News | 5th Oct, 2011

Green groups reject river plans

Wednesday, 5 October 2011
Tom Arup, The Age

A coalition of green groups says it will reject new plans to save the Murray-Darling rivers following a briefing on the proposed changes yesterday.

The groups, including the Wilderness Society, Environment Victoria and Friends of the Earth, say the ''best science'' has not been used to develop a proposal to return 2800 billion litres of water a year to the river from farmers' water rights, a figure they argue is inadequate to protect the environment.

The independent Murray-Darling Basin Authority is preparing a draft basin plan to be released in November, which will contain its recommended cuts to farmers' water rights.

The proposed 2800-billion-litre cut is less than the 3000 to 4000 billion litres recommended by the authority in a ''guide'' to the new basin plan released last year.

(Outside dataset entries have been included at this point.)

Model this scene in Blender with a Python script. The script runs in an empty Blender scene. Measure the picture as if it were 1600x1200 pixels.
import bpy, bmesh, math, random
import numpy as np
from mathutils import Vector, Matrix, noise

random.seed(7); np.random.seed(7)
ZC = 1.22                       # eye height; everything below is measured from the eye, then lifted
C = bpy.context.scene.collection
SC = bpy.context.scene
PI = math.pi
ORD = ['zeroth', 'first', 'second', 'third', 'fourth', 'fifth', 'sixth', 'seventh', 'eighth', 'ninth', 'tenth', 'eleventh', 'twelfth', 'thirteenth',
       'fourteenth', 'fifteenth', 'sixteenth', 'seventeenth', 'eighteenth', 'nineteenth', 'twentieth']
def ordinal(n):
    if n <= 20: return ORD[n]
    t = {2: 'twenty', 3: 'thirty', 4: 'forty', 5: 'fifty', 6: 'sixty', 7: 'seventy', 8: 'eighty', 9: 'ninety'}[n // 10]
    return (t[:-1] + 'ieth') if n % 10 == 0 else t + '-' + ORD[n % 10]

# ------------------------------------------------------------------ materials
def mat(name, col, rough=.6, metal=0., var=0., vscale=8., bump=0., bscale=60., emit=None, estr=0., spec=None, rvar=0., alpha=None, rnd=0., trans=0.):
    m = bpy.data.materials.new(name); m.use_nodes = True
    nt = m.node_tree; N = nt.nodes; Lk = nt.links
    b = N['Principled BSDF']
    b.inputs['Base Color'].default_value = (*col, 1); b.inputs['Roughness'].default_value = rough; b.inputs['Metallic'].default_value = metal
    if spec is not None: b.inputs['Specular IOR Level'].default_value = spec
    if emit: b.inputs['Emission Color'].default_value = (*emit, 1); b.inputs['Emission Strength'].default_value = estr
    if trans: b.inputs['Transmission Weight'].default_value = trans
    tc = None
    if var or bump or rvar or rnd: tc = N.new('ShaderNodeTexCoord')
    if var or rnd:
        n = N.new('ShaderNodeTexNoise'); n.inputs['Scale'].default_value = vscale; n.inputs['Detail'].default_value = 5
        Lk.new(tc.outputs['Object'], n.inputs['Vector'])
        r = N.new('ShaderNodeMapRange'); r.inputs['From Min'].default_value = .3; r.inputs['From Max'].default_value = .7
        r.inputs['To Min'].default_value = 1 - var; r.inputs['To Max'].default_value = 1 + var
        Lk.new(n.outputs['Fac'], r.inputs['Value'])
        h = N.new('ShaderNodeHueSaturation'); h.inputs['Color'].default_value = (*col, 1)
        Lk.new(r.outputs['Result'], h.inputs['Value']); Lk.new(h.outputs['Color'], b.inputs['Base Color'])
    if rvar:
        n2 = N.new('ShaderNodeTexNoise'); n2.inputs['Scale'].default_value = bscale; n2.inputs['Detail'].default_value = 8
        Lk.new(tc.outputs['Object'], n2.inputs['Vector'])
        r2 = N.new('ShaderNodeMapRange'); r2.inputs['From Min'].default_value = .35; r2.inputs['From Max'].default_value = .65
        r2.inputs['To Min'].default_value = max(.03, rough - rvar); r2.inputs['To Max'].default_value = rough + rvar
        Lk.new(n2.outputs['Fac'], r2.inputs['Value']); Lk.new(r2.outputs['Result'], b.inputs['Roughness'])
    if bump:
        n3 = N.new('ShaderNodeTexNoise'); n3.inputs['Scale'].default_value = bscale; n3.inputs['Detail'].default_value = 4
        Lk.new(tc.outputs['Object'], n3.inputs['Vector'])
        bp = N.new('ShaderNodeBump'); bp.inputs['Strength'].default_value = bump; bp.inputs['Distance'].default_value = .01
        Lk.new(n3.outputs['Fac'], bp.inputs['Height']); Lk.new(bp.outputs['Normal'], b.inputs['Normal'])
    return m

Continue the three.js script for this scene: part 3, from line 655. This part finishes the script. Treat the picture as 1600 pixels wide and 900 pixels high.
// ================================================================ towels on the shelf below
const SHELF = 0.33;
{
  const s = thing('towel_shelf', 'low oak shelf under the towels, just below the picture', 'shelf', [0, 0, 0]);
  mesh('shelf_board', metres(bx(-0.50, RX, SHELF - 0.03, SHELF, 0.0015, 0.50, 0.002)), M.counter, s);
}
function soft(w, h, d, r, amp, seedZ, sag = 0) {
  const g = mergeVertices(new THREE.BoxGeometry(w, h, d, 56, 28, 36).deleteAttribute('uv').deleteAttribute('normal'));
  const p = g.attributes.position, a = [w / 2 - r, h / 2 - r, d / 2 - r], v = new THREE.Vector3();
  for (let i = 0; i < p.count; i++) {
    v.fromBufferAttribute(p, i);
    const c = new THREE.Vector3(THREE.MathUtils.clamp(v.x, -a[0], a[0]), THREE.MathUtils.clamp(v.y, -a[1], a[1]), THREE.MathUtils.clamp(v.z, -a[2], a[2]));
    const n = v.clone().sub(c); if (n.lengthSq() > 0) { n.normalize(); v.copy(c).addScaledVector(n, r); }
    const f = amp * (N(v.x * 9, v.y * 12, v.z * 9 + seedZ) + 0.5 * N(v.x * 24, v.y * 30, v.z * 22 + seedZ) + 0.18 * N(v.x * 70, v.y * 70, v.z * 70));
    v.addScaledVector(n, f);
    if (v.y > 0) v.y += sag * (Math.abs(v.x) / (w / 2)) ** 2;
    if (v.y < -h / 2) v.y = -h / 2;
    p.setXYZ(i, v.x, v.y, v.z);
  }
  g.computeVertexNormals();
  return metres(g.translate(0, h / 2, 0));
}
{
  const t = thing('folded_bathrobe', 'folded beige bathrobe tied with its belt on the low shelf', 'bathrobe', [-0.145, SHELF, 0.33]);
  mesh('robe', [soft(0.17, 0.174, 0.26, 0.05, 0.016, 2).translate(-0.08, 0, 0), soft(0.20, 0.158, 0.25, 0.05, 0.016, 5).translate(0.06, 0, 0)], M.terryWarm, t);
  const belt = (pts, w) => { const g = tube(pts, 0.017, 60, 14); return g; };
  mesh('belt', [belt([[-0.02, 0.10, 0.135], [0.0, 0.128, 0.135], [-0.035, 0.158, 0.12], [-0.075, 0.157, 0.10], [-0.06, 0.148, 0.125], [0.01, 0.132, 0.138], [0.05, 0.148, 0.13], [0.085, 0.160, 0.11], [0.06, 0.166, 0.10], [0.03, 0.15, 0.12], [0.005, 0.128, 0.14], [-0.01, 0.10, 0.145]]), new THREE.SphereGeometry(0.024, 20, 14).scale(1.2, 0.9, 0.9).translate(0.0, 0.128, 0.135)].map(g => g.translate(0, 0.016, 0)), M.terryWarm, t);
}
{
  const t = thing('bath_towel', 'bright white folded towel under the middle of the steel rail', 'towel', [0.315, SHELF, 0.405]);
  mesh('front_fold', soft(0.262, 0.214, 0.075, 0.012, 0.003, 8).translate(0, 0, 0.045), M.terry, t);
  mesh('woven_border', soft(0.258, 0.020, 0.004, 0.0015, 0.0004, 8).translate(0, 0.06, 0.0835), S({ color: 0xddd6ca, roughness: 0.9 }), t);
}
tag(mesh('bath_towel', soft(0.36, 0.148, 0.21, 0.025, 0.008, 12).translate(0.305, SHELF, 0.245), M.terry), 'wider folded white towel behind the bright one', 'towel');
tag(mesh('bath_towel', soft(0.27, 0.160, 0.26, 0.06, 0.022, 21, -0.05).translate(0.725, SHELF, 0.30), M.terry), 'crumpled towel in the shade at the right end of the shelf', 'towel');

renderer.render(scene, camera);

The Wilderness Society's Chris Daley said yesterday the group of 10 green groups ''completely reject the authority's proposed 2800 gigalitres of environmental flows as it will condemn the river system to continual decline and possible collapse''.

Jonathan La Nauze, from Friends of the Earth, said ''the ecological outcomes of 2800 gigalitres are frightening, the entire South Australian floodplain has been written off and there is a very low chance that the red gums of the Goulburn, Murray and Murrumbidgee would survive''.

The environmentalists' position puts them at odds with a number of irrigator groups that have already indicated that a cut of 2800 billion litres of water a year is too high and will devastate rural communities.

The 3000 to 4000 billion litres of water a year cut put forward by the authority last year was met with anger in some rural communities, culminating in copies of the guide being burnt at an angry consultation meeting in Griffith.

Since then the authority says it has strengthened the modelling it is using to devise the cuts, which has led to the lower figure.

The green groups called on federal Water Minister Tony Burke to order an independent peer review of the approach taken by the authority.

The statement comes as it is understood the Australian Conservation Foundation and the National Farmers' Federation have quietly agreed on a ''statement of principles'' on reform of the Murray-Darling.

The statement does not include any agreement on the final cuts to farmers' water rights.

But it does say that voluntary water buy-backs and new water-saving infrastructure should be used to return water to the river, that the best science should be used to develop a new basin plan and good community engagement about the changes should be ensured.

The Australian Conservation Foundation was not part of yesterday's statement by green groups.